Multiple-output network for simultaneous target classification and moving direction estimation in automotive radar systems

Abstract

To ensure the stable operation of autonomous driving, a rich understanding of road conditions is indispensable. Therefore, in this paper, we propose a method that uses a single deep learning (DL) network structure to classify commonly encountered on-road objects, such as vehicles, cyclists, and pedestrians, and simultaneously estimating their moving direction. First, we obtain information about the target, such as range, velocity, azimuth angle, and elevation angle, using a four-dimensional imaging radar.
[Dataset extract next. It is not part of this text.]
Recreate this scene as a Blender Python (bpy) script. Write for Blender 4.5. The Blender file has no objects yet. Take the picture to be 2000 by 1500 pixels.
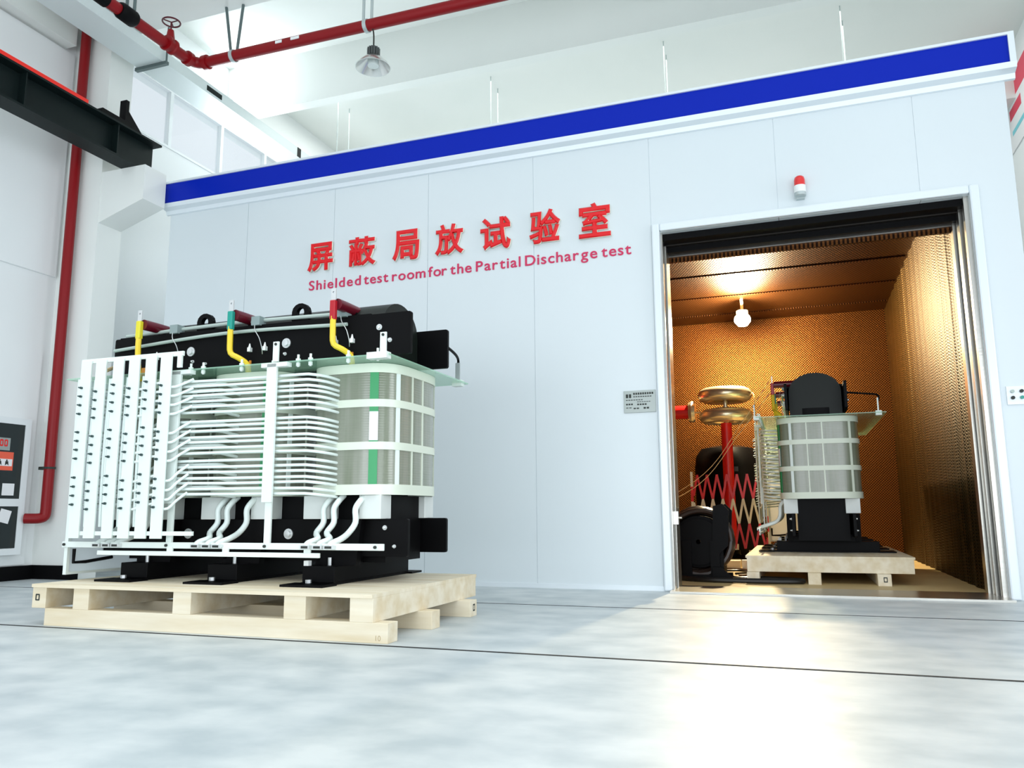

Next, we convert the detection results into point cloud data and represent them within a three-dimensional spatial coordinate system. Then, the point cloud data is projected onto the XY-plane to classify the target's class and estimate the moving direction of the target. In the XY-plane, we apply a preprocessing step using density-based spatial clustering to remove noise from the detection results, cluster the targets, and convert this processed data into image data. Subsequently, we conduct training on a multiple-output DL network designed to simultaneously perform object classification and predict the moving direction using the image data. Finally, the performance evaluation of the proposed method results in an object classification accuracy of 96.10%, and the root mean square error for estimated moving directions is 5.54 degrees, 3.89 degrees, and 15.35 degrees for vehicles, cyclists, and pedestrians, respectively, with a runtime of 0.1 s, demonstrating its efficiency.